We are all already aware
Natural awareness, as Winston describes it, is different from our common states. In it we feel spacious, open, rested, content. Not struggling or resisting, just being. It’s a kind of effortless mindfulness, a time when we are not plagued by thoughts and worries and are fine with whatever’s happening, with “just this,” as Winston puts it.
Her book aims to make readers conscious of this process, which can happen without prompting, to allow them to access it more often, improving the quality of their lives from moment to moment. Cumulatively, moments make up our existence, yet so much of our time is spent in busy and anxious states, thinking about the future or the past, our to-do lists, our regrets, or the entertainments and distractions we use to forget all that and we’re rarely just being.
Winston gets it. She’s got the same tendencies. She likens natural awareness to a radio station that’s always broadcasting but that we rarely tune in to, writing, “We tend to tune to station anxiety, station catastrophizing, KPFJudgment or WNCAnger. So even though natural awareness is part of being human, we need to practice tuning in to it in order for it to become the radio station we listen to most often.”
The natural awareness station plays the greatest hits
Those who are tuned it to this station, Winston says, will feel more calm, think less frantically, be less inclined to dramatize their lives, and be less burdened by the demands of ego. They will be less reactive and more responsive, she promises.
Many people meditate to prompt that transformation, and Winston does too. Her book is refreshingly egalitarian: She espouses no hierarchies of practice. She doesn’t think it’s more important to sit cross-legged on a cushion and contemplate breath than it is to pay attention to your mind when you’re staring out a train window on your morning commute, while working on a project or enjoying your lunch. Any time you can connect with the present, you’re improving existence, she argues.
The first step is to become aware of the notion of natural awareness. And now you are, so that’s done.
How to build upon awareness
The next step is to cultivate practices that enhance it. Meditation may be one of those. The key, however, isn’t to get good at sitting—it’s to start tuning in to the part of you that’s already cool, the part of you ignoring what’s good because you have so much to get done or because you’re focused on what’s wrong. Winston provides what she calls “glimpse practices” which are brief exercises she uses to remember to settle back into awareness. And she explains how simply they work for her, writing “Right at the moment I wrote this sentence, I looked outside and saw the pinkish sunset clouds above me. I softened my body…and settled my mind for a moment.
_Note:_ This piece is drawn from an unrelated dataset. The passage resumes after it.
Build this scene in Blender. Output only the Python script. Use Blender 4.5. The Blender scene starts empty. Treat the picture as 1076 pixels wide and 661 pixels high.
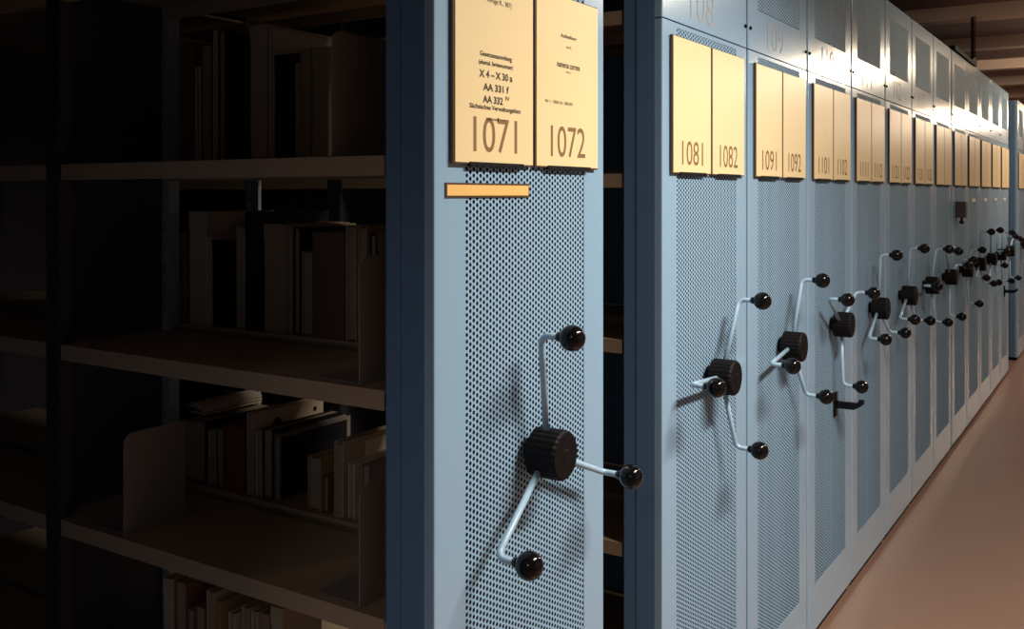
import bpy, bmesh, math, random
import numpy as np
from mathutils import Vector, Matrix
R = random.Random(7)
scn = bpy.context.scene
COL = scn.collection

# ------------------------------------------------------------------ materials
def mat(name, col, rough=.5, metal=0., spec=.5, noise=0., nscale=20., bump=0., bscale=200., coat=0.):
    m = bpy.data.materials.new(name); m.use_nodes = True
    nt = m.node_tree; p = nt.nodes['Principled BSDF']
    p.inputs['Base Color'].default_value = (*col, 1)
    p.inputs['Roughness'].default_value = rough
    p.inputs['Metallic'].default_value = metal
    p.inputs['Specular IOR Level'].default_value = spec
    p.inputs['Coat Weight'].default_value = coat
    p.inputs['Coat Roughness'].default_value = .12
    tc = nt.nodes.new('ShaderNodeTexCoord')
    if noise:
        n = nt.nodes.new('ShaderNodeTexNoise'); n.inputs['Scale'].default_value = nscale
        n.inputs['Detail'].default_value = 5
        nt.links.new(tc.outputs['Object'], n.inputs['Vector'])
        mx = nt.nodes.new('ShaderNodeMix'); mx.data_type = 'RGBA'
        mx.inputs['A'].default_value = (*[c * (1 - noise) for c in col], 1)
        mx.inputs['B'].default_value = (*[min(1, c * (1 + noise)) for c in col], 1)
        nt.links.new(n.outputs['Fac'], mx.inputs['Factor'])
        nt.links.new(mx.outputs['Result'], p.inputs['Base Color'])
    if bump:
        n2 = nt.nodes.new('ShaderNodeTexNoise'); n2.inputs['Scale'].default_value = bscale
        nt.links.new(tc.outputs['Object'], n2.inputs['Vector'])
        b = nt.nodes.new('ShaderNodeBump'); b.inputs['Strength'].default_value = bump
        b.inputs['Distance'].default_value = .001
        nt.links.new(n2.outputs['Fac'], b.inputs['Height'])
        nt.links.new(b.outputs['Normal'], p.inputs['Normal'])
    return m

M = {}
M['face'] = mat('pale_blue_paint', (.305, .49, .68), .20, spec=1.0, bump=.12, bscale=300, noise=.03, nscale=3)
M['perf'] = mat('pale_blue_perforated', (.305, .49, .68), .60, spec=.3, bump=.05)
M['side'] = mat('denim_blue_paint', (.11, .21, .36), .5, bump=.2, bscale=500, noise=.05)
M['rod'] = mat('rod_paint', (.36, .54, .70), .28)
M['dark'] = mat('black_metal', (.010, .010, .012), .75, spec=.15)
M['rubber'] = mat('hub_plastic', (.004, .003, .004), .6, spec=.18, bump=.3)
M['ball'] = mat('ball_plastic', (.004, .004, .005), .12, spec=.3)
M['paper'] = mat('warm_paper', (.98, .79, .44), .34, spec=1.0, noise=.03, nscale=8)
M['backing'] = mat('sign_backing', (.09, .05, .03), .4)
M['ink'] = mat('brown_ink', (.26, .145, .06), .6)
M['ink2'] = mat('black_ink', (.05, .03, .015), .6)
M['inkf'] = mat('faint_number', (.42, .38, .36), .5)
M['shelf'] = mat('beige_shelf', (.36, .26, .17), .5, bump=.2, noise=.06)
M['web'] = mat('dark_grey_shade', (.035, .035, .042), .5)  # shade deep in the open shelving, put into the colour
M['post'] = mat('galvanised_post', (.42, .46, .48), .4, metal=.3)
M['bookend'] = mat('taupe_metal', (.22, .19, .165), .45, bump=.2)
M['pages'] = mat('paper_block', (.36, .27, .18), .8, noise=.1, nscale=60)
M['floor'] = mat('vinyl_floor', (.26, .155, .11), .32, noise=.10, nscale=1.2, spec=.5)
M['ceil'] = mat('ceiling_plaster', (.30, .20, .17), .8, noise=.06, nscale=3)
M['beam'] = mat('beam_paint', (.80, .62, .50), .7, noise=.04, nscale=3)
M['wall'] = mat('wall_paint', (.20, .16, .15), .8, noise=.04)
M['card'] = mat('white_card', (.85, .82, .72), .4)
M['strip'] = mat('amber_card', (.98, .60, .20), .45, noise=.04)
M['box'] = mat('lock_box_grey', (.06, .055, .06), .45)
BK = {}
def bookmat(key, col, rough=.65):
    if key not in BK: BK[key] = mat('cover_' + key, col, rough, noise=.12, nscale=30)
    return BK[key]
bookmat('black', (.012, .012, .014), .4); bookmat('beige', (.50, .38, .26)); bookmat('tan', (.42, .28, .15))
bookmat('brown', (.16, .09, .055)); bookmat('red', (.22, .035, .025)); bookmat('cream', (.62, .52, .40))
bookmat('grey', (.20, .17, .15)); bookmat('rust', (.20, .09, .05)); bookmat('label', (.80, .68, .48))

# ------------------------------------------------------------------ mesh helpers
def obj(name, bm, m, parent=None, smooth=False, loc=(0, 0, 0), label=None):
    me = bpy.data.meshes.new(name); bm.normal_update(); bm.to_mesh(me); bm.free()
    for mm in (m if isinstance(m, (list, tuple)) else [m]): me.materials.append(mm)
    if smooth:
        for p in me.polygons: p.use_smooth = True
    return link(name, me, parent, loc, label)
def link(name, me, parent=None, loc=(0, 0, 0), label=None):
    o = bpy.data.objects.new(name, me); COL.objects.link(o); o.location = loc
    if parent: o.parent = parent
    if label: o['label'] = label
    return o
def bx(bm, x0, x1, y0, y1, z0, z1, bev=0, mi=0):
    r = bmesh.ops.create_cube(bm, size=1)
    vs = r['verts']
    bmesh.ops.scale(bm, vec=(x1 - x0, y1 - y0, z1 - z0), verts=vs)
    bmesh.ops.translate(bm, vec=((x0 + x1) / 2, (y0 + y1) / 2, (z0 + z1) / 2), verts=vs)
    fs = set(f for v in vs for f in v.link_faces)
    for f in fs: f.material_index = mi
    if bev:
        es = list(set(e for v in vs for e in v.link_edges))
        bmesh.ops.bevel(bm, geom=es, offset=bev, segments=2, profile=.6, affect='EDGES')
def prism(bm, pts, z0, z1, mi=0):
    a = [bm.verts.new((x, y, z0)) for x, y in pts]; b = [bm.verts.new((x, y, z1)) for x, y in pts]
    n = len(pts)
    bm.faces.new(a[::-1]).material_index = mi; bm.faces.new(b).material_index = mi
    for i in range(n):
        bm.faces.new((a[i], a[(i + 1) % n], b[(i + 1) % n], b[i])).material_index = mi
def extrude_poly(bm, pts3, off, mi=0):
    a = [bm.verts.new(p) for p in pts3]; b = [bm.verts.new(Vector(p) + Vector(off)) for p in pts3]
    n = len(a)
    bm.faces.new(a[::-1]).material_index = mi; bm.faces.new(b).material_index = mi
    for i in range(n):
        bm.faces.new((a[i], a[(i + 1) % n], b[(i + 1) % n], b[i])).material_index = mi
    bmesh.ops.recalc_face_normals(bm, faces=bm.faces)
def cyl(bm, p0, p1, r, seg=16, r2=None):
    p0, p1 = Vector(p0), Vector(p1); d = p1 - p0
    q = Vector((0, 0, 1)).rotation_difference(d.normalized()).to_matrix().to_4x4()
    bmesh.ops.create_cone(bm, cap_ends=True, segments=seg, radius1=r, radius2=r if r2 is None else r2, depth=d.length,
                          matrix=Matrix.Translation((p0 + p1) / 2) @ q)
def tube(bm, pts, r, seg=12):
    pts = [Vector(p) for p in pts]; rings = []
    prev = None
    for i, p in enumerate(pts):
        t = (pts[min(i + 1, len(pts) - 1)] - pts[max(i - 1, 0)]).normalized()
        if prev is None:
            u = t.orthogonal().normalized()
        else:
            u = (prev - t * prev.dot(t)).normalized()
        prev = u; v = t.cross(u)
        rings.append([bm.verts.new(p + r * (math.cos(a) * u + math.sin(a) * v)) for a in [2 * math.pi * k / seg for k in range(seg)]])
    for a, b in zip(rings, rings[1:]):
        for k in range(seg): bm.faces.new((a[k], a[(k + 1) % seg], b[(k + 1) % seg], b[k]))
    bm.faces.new(rings[0][::-1]); bm.faces.new(rings[-1])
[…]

A feeling of contentment rose over me, pervading my typing.”
The third step is embodying that awareness, getting in touch with this underlying sense of self with increasing frequency so that we get better at just being. This is a lifetime process, Winston warns, and not a linear one. Knowing that takes the pressure off—you’ll never totally master existence and get to a point where you always feel chill.
Still, you can actually become more chill by deciding to pay attention, she says. “It’s a rare person who lives in natural awareness entirely every moment. Most of us flow in and out of it,” Winston writes. “But touching it again and again has a deep impact on our sense of self, and we slowly start to live from it.”